Going public is not the default option. Look at the size and reputation of the largest private companies in the UK – they seem to be doing just fine without the London Stock Exchange’s seal of approval.

Who will dominate the Index?

A particular worry for the Index, as the new decade roars into life, is the poor representation of tech companies on its list. Contrast the S&P 500, the main listing for US equities: tech companies account for about a quarter of its listings – compared to only one per cent on the FTSE 100.

Talk to those in the tech markets and they will readily concede that UK start-ups in, say, fintech, quantum research and the life sciences are presently most likely to seek venture capital or private equity funding, and then acquisition by one of the tech giants. But they also describe an alternative landscape in which Boris Johnson pulls every fiscal and regulatory lever available to them in the post-Brexit world to make the London Stock Exchange the most attractive place in the world for cutting-edge businesses to float. The rise of tech firms in India, Israel and Africa prompts the question: why should they not launch IPOs in London and blaze a trail on the FTSE 100?

Future trends

What we can see in the nearer term is that, whatever the composition of the Index, the public and institutional expectations of a listed company are changing fast. Being a constituent of the Index will require more than just meeting the listing requirements in terms of market cap and financial probity.

Environmental, social and governance (ESG) investing is becoming a central part of the investment market.
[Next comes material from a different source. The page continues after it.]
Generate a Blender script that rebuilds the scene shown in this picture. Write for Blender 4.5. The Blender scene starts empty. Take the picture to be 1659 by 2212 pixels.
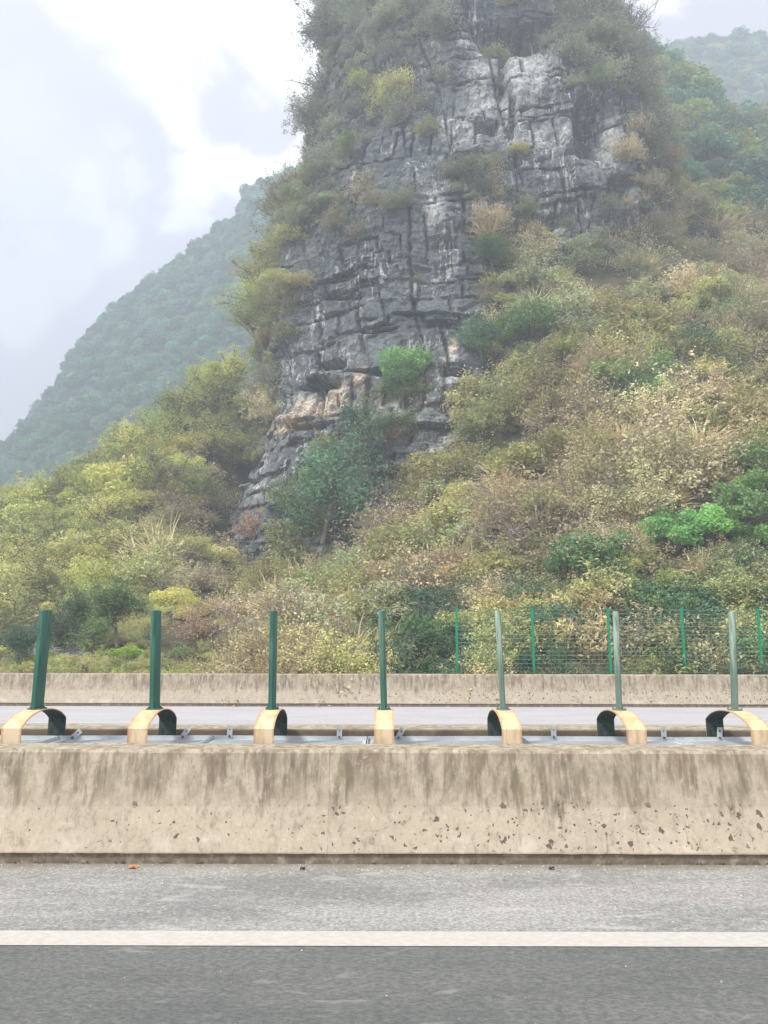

In the five years between 2014 and 2019 money pouring into ESG products increased by nearly 2500 per cent. By October 2019, £4.4 billion had already been invested in UK ESG funds that year alone. 70 per cent of this £4.4 billion was invested in active funds as opposed to passive. That means there are a lot of portfolio managers who are having to make decisions using more than the measuring tape of revenue targets, margins, market share and dividend growth.

With the consumer sector rising as a whole to be the second largest sector constituent of the FTSE 100, ESG focus is driven by, and driving, conscious consumerism. A 2016 Deloitte study found that 56 per cent of millennials will exclude unsustainable companies from their shopping lists. Giants like Unilever have met this head on.

The company reported: “In 2018, our 28 Sustainable Living Brands – those taking action to support positive change for people and the planet – grew 69% faster than the rest of our business. That’s up from 46% in 2017. They also delivered 75% of our overall growth.”

And it’s not just consumers who will be driving companies to commit to higher standards. Global organisations are constantly in fierce competition to attract and retain the best talent. The 2018 Deloitte Millennial Survey found that 40 per cent of those polled believe the goal of businesses should be to “improve society”.

The ESG investment agenda and change in consumer behaviour come together in a new frontier for activism: pensions. It’s why the Index will matter more than ever in the 2020s.

The next decade will see the ‘Great Wealth Transfer’ from ‘boomers’ to ‘millennials’. The UK housing market is worth over £7 trillion and even if inheritance tax takes a chunk out of it there is still set to be a wave of money changing hands.

When this money passes to the next generation they will be investing with a very different set of criteria. They want transparency and accountability from the companies in which they work and invest. They will demand more impactful investment options via their company pension schemes, choose their banking provider differently, and will have a lot longer to exert their influence thanks to increasing life expectancy.

Over the next decade membership of the Index will mean that a company is prepared to stand up and be counted – in every sense.